Voto vencida por entender que o despacho datado de 29/11/2024 transitou em julgado, não sendo assim susceptível de recurso, nem de apreciação nesta Relação, atenta a regra da sucumbência: o valor de custas imputado ao recorrente e que se pretende ver revertido em sede de recurso é € 630,12.

Com efeito, notificado da conta veio o requerido dela reclamar, alegando estar isento do pagamento de custas por lhe ter sido atribuído apoio judiciário. Proferido despacho sobre a pretensão do requerido, este despacho só seria impugnável num grau se o montante excedesse o valor de 50 UC., conforme decorre do disposto no artº 31, nº6 do RCP.

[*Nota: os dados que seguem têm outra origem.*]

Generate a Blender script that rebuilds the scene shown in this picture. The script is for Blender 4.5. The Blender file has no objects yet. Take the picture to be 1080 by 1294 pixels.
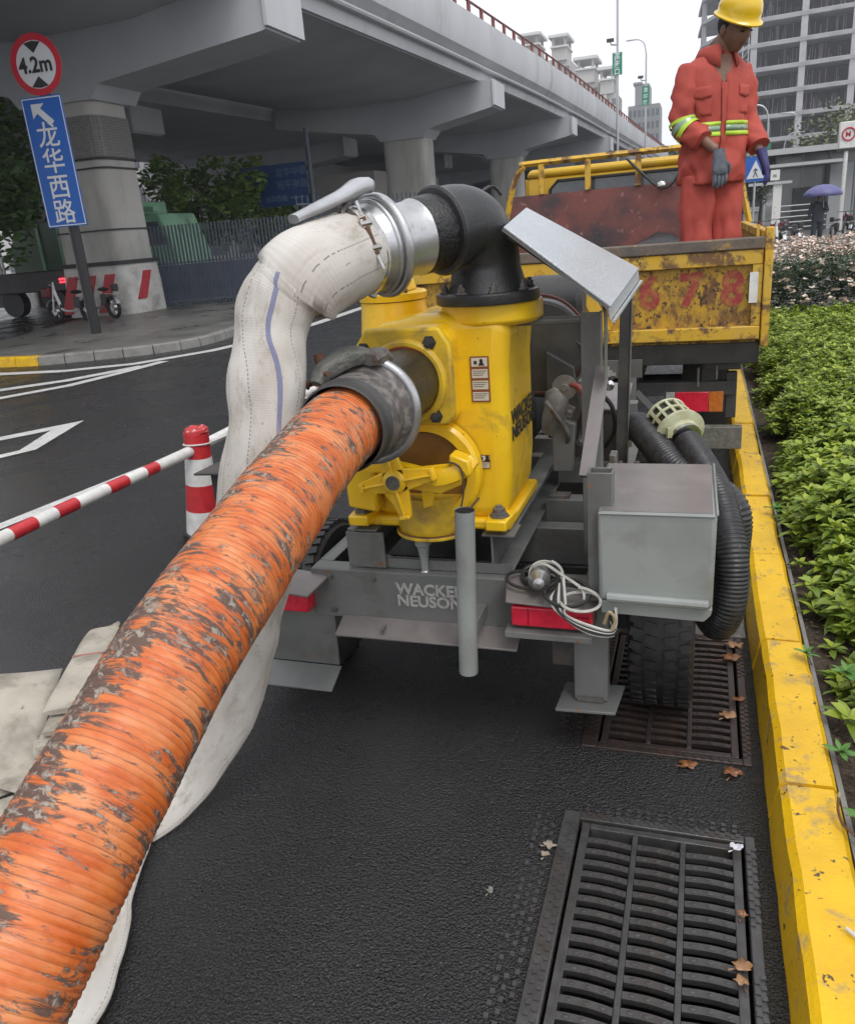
import bpy, math, random
from math import sin, cos, pi, radians, sqrt, atan2
from mathutils import Vector, Matrix, noise
random.seed(7)
S = bpy.context.scene
COL = S.collection
V = Vector
# ------------------------------------------------------------------ camera
YAW, PITCH, ROLL, FPX = radians(19.6), radians(19.4), radians(4.8), 1007.0
hd = V((-sin(YAW), cos(YAW), 0)); fw = hd*cos(PITCH) + V((0, 0, -sin(PITCH)))
r0 = V((cos(YAW), sin(YAW), 0)); d0 = fw.cross(r0)
dn = d0*cos(ROLL) - r0*sin(ROLL); rt = r0*cos(ROLL) + d0*sin(ROLL)
cd = bpy.data.cameras.new('camera'); cam = bpy.data.objects.new('camera', cd); COL.objects.link(cam)
cam.matrix_world = Matrix(((rt.x, -dn.x, -fw.x, 0), (rt.y, -dn.y, -fw.y, 0), (rt.z, -dn.z, -fw.z, 1.6), (0, 0, 0, 1)))
cd.sensor_fit = 'HORIZONTAL'; cd.sensor_width = 36; cd.lens = 36*FPX/1080; cd.clip_end = 3000; cd.clip_start = 0.05
S.camera = cam
# ------------------------------------------------------------------ sky, sun, exposure
w = bpy.data.worlds.new('World'); S.world = w; w.use_nodes = True
nt = w.node_tree; nt.nodes.clear()
sky = nt.nodes.new('ShaderNodeTexSky'); sky.sky_type = 'NISHITA'; sky.sun_disc = False
SUN_EL, SUN_AZ = radians(58), radians(140)
sky.sun_elevation = SUN_EL; sky.sun_rotation = SUN_AZ; sky.dust_density = 3.0; sky.air_density = 1.0
hs = nt.nodes.new('ShaderNodeHueSaturation'); hs.inputs['Saturation'].default_value = 0.12
mx = nt.nodes.new('ShaderNodeMix'); mx.data_type = 'RGBA'; mx.inputs['Factor'].default_value = 0.75
mx.inputs[7].default_value = (7.7, 7.85, 8.3, 1)
bg = nt.nodes.new('ShaderNodeBackground'); bg.inputs['Strength'].default_value = 0.118
wo = nt.nodes.new('ShaderNodeOutputWorld')
nt.links.new(sky.outputs[0], hs.inputs['Color']); nt.links.new(hs.outputs[0], mx.inputs[6])
nt.links.new(mx.outputs[2], bg.inputs['Color']); nt.links.new(bg.outputs[0], wo.inputs['Surface'])
sl = bpy.data.lights.new('sun', 'SUN'); sl.energy = 1.0; sl.angle = radians(25); sl.color = (1, .97, .93)
sun = bpy.data.objects.new('sun', sl); COL.objects.link(sun)
sd = V((sin(SUN_AZ)*cos(SUN_EL), cos(SUN_AZ)*cos(SUN_EL), sin(SUN_EL)))
sun.rotation_euler = sd.to_track_quat('Z', 'Y').to_euler()
vs = S.view_settings; vs.view_transform = 'Standard'; vs.look = 'None'; vs.gamma = 1; vs.exposure = 0.52
vs.use_curve_mapping = False
# ------------------------------------------------------------------ materials
MATS = {}
def mat(name, c1, c2=None, sc=6, lo=.4, hi=.65, rough=.5, metal=0, bump=0, bsc=80, c3=None, sc3=3, t3=(.55, .7),
        r2=None, uv=False, stretch=(1, 1, 1), coat=0, detail=6, emit=None, estr=0, spec=.5, alpha=1, trans=0, bdist=.01, c4=None, sc4=30, t4=(.6,.68), rvar=0, hue=0):
    if name in MATS: return MATS[name]
    m = bpy.data.materials.new(name); m.use_nodes = True; MATS[name] = m
    n = m.node_tree.nodes; l = m.node_tree.links; b = n['Principled BSDF']
    tc = n.new('ShaderNodeTexCoord'); mp = n.new('ShaderNodeMapping'); mp.inputs['Scale'].default_value = stretch
    l.new(tc.outputs['UV' if uv else 'Object'], mp.inputs[0])
    def nz(scale, det=detail, rough_=.6, dist=0):
        t = n.new('ShaderNodeTexNoise'); t.inputs['Scale'].default_value = scale; t.inputs['Detail'].default_value = det
        t.inputs['Roughness'].default_value = rough_; t.inputs['Distortion'].default_value = dist
        l.new(mp.outputs[0], t.inputs['Vector']); return t.outputs['Fac']
    def ramp(f, a, b_):
        r = n.new('ShaderNodeMapRange'); r.inputs[1].default_value = a; r.inputs[2].default_value = b_; r.clamp = True
        l.new(f, r.inputs[0]); return r.outputs[0]
    def mix(f, a, c):
        x = n.new('ShaderNodeMix'); x.data_type = 'RGBA'; l.new(f, x.inputs[0])
        if isinstance(a, tuple): x.inputs[6].default_value = (*a, 1)
        else: l.new(a, x.inputs[6])
        x.inputs[7].default_value = (*c, 1); return x.outputs[2]
    col = c1; fac = None
    if c2:
        fac = ramp(nz(sc), lo, hi); col = mix(fac, c1, c2)
    f3 = None
    if c3:
        f3 = ramp(nz(sc3, 8, .65, .3), *t3); col = mix(f3, col, c3)
    if c4:
        f4 = ramp(nz(sc4, 4, .6), *t4); col = mix(f4, col, c4)
    if hue:
        oi = n.new('ShaderNodeObjectInfo'); h = n.new('ShaderNodeHueSaturation')
        mr = n.new('ShaderNodeMapRange'); mr.inputs[3].default_value = 1-hue; mr.inputs[4].default_value = 1+hue
        l.new(oi.outputs['Random'], mr.inputs[0]); l.new(mr.outputs[0], h.inputs['Value'])
        if isinstance(col, tuple): h.inputs['Color'].default_value = (*col, 1)
        else: l.new(col, h.inputs['Color'])
        col = h.outputs[0]
    if isinstance(col, tuple): b.inputs['Base Color'].default_value = (*col, 1)
    else: l.new(col, b.inputs['Base Color'])
    b.inputs['Roughness'].default_value = rough; b.inputs['Metallic'].default_value = metal
    rf = f3 if f3 is not None else fac
    if r2 is not None and rf is not None:
        r = n.new('ShaderNodeMapRange'); r.inputs[3].default_value = rough; r.inputs[4].default_value = r2
        l.new(rf, r.inputs[0]); l.new(r.outputs[0], b.inputs['Roughness'])
    elif rvar:
        r = n.new('ShaderNodeMapRange'); r.inputs[1].default_value = .35; r.inputs[2].default_value = .65
        r.inputs[3].default_value = rough-rvar; r.inputs[4].default_value = rough+rvar
        l.new(nz(3, 5), r.inputs[0]); l.new(r.outputs[0], b.inputs['Roughness'])
    b.inputs['Specular IOR Level'].default_value = spec
    if coat: b.inputs['Coat Weight'].default_value = coat; b.inputs['Coat Roughness'].default_value = .12
    if trans: b.inputs['Transmission Weight'].default_value = trans
    if emit: b.inputs['Emission Color'].default_value = (*emit, 1); b.inputs['Emission Strength'].default_value = estr
    if bump:
        bp = n.new('ShaderNodeBump'); bp.inputs['Strength'].default_value = bump; bp.inputs['Distance'].default_value = bdist
        l.new(nz(bsc, 4), bp.inputs['Height']); l.new(bp.outputs[0], b.inputs['Normal'])
    return m
def nodes_of(m): return m.node_tree.nodes, m.node_tree.links, m.node_tree.nodes['Principled BSDF']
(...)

Mesmo que se julgasse inaplicável este preceito ao despacho que se pronuncie sobre a pretensão do requerido de ser dispensado de custas por via do apoio judiciário que lhe foi concedido, ainda assim não seria admissível o recurso nos termos do disposto no nº1 do artº 629 do C.P.C., não existindo qualquer dúvida fundamentada sobre o valor da sucumbência, nem se integrando a decisão da primeira instância ou os fundamentos de recurso nas excepções previstas nos nºs 2 e 3 do artº 629 do C.P.C.

Nestes termos, formou-se caso julgado sobre esta questão, a que não obsta o recebimento do recurso em primeira instância.


Cristina Neves (2ª Adjunta)


[1] Juiz Desembargador Relator: Luís Miguel Caldas / Juízes Desembargadores Adjuntos: Dr. Hugo Meireles e Dra. Cristina Neves.